Ahşaptan yapılmış olan minber ve vaaz kürsüsü, yüzeylerinde kabartma tekniğiyle işlenmiş bitkisel motifler taşımaktadır. Bu motifler beyaz zemin üzerine altın yaldızla vurgulanarak belirginleştirilmiştir. Minberin külâh kısmı, sivri uçlu soğan kubbesiyle Doğu etkilerini yansıtır. Hünkâr mahfili, ahşap korkuluklu bir merdivenle yapının alt katına bağlanmıştır. Mescid, iç mekân aydınlatması açısından oldukça ferahtır. Zemin seviyesinde dört büyük pencere, mahfil hizasında sekiz pencere ve kubbe kasnağında dört küçük pencere yer alır. Renkli camlarla donatılmış bazı pencereler günümüze ulaşamamış, doğu cephesindeki ve kuzey duvarındaki birkaç pencere ise sonradan örülmüştür.
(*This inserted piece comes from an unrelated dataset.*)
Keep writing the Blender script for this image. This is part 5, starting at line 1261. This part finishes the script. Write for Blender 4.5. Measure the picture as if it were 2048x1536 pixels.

Yapının üç girişi bulunmakta olup, kuzey cephesindeki ana girişe, ajurlu geometrik desenlerle süslü bir merdiven aracılığıyla ulaşılır. Bu kapının üst kısmında yer alan âyet levhası ünlü hattat Kazasker Mustafa İzzet Efendi tarafından yazılmıştır. Batı cephesindeki kapının kitabesi ise Sami Efendiye aittir. Doğu yönünde sonradan kapıya dönüştürülen bir pencere ise hünkâr mahfiline açılmaktadır.
Mescidin iç süslemesinde beyaz, siyah, koyu sarı ve kiremit tonlarında kalem işi bitkisel motifler kullanılmıştır. Dış cephe ve minare gibi yapısal elemanlar kesme taşla inşa edilmiştir. Tek şerefeli minaresi kuzeydoğu köşesine yakın konumlanmış olup, girişi yapı içinden sağlanmaktadır. Görece kısa olan minare gövdesi, bir bilezikle sonlanmakta ve ardından sekiz sıra stalaktitli şerefe altı baş göstermektedir. Şerefeyi çevreleyen petek kısmı, İran etkili bir sakīfe ile örtülüdür ve onun üzerinde de soğan biçiminde bir külah yer almaktadır. Minarenin bu özgün tasarımı, kubbe etrafındaki palmet frizi ve saçak altındaki stalaktitli bordürle mimari bir bütünlük oluşturur. Bu süslemelerin, yapıda XVIII. yüzyılın sonu ve XIX. yüzyıl başlarında yapılan onarımlar sırasında eklendiği düşünülmektedir. Şerefeye bugünkü biçimini kazandıran yenileme ise 1866 yılında gerçekleşmiştir. Minare bu haliyle döneminin birçok yapısına benzer özellikler taşır. 1961 sonlarında ve 1962 yılı başlarında bir restorasyon daha geçirmiştir.
Mescidin banisi olarak kabul edilen İmam Ali Efendi'nin kitabesiz mezar taşı, yapıya oldukça yakın bir noktada, Cevad Paşa Kütüphanesi'nin arka kısmında yer almaktadır.